When our Lord entered the field of battle against the devil, he did so with a great and wonderful fairness. Being himself the Almighty, he laid aside his uncreated majesty to fight with our cruel enemy in our weak flesh. He bought against him the very shape, the very nature of our mortality, yet without sin. His birth however was not like other births- for no other is born pure, nay, not the little child whose life endureth but a day on the earth. To his birth alone the throes of human passion had not contributed, in him alone no consequence of sin had had-part. For his mother was chosen a virgin of the kingly lineage of David, and when she was to grow heavy with the sacred child, her soul had already conceived him before her body. She knew the counsel of God announced to her by the angel, lest the unwanted events should alarm her. The future Mother of God knew what was to be wrought in her by the Holy Ghost, and that her modesty was absolutely safe.
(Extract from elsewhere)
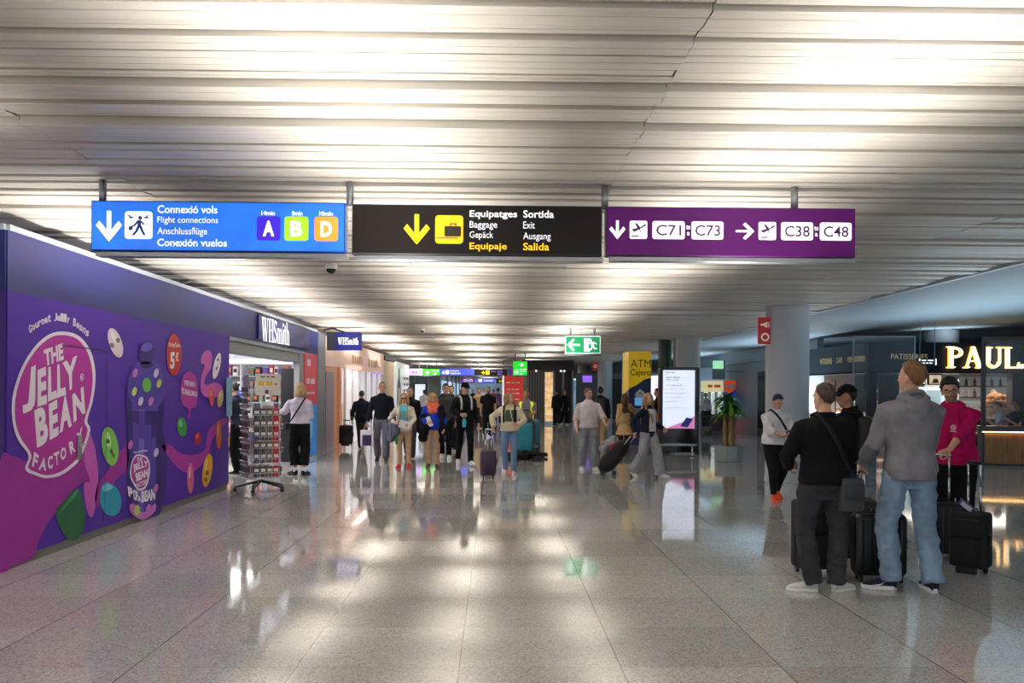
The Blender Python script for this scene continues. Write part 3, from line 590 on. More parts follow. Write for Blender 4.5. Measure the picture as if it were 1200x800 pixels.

Therefore, dearly beloved brethren, let us give thanks to God the Father, through his Son in the Holy Ghost; Who, for his great love wherewith he loved us, hath had mercy on us, and, even when we were dead in sins hath quickened us together with Christ, that in him we might be a new creature and a new workmanship. Let us then put off the old man with his deeds; and having, obtained a share in the sonship of Christ, let us renounce the deeds of the flesh. Learn, O Christian, how great thou art, who hast been made partaker of the divine nature, and fall not again by corrupt conversation into the beggarly elements above which thou art lifted. Remember whose body it is whereof thou art made a member, and who is its head. Remember that it is he that hath delivered thee from the power of darkness, and hath translated thee into God’s light and into God’s kingdom.”
Let us make our own the words of the Collect for this Mass:
Grant, we beseech thee, Almighty God, that, we, upon whom is poured the new light of the Word made flesh, may show forth in our actions that which by faith shineth in our minds.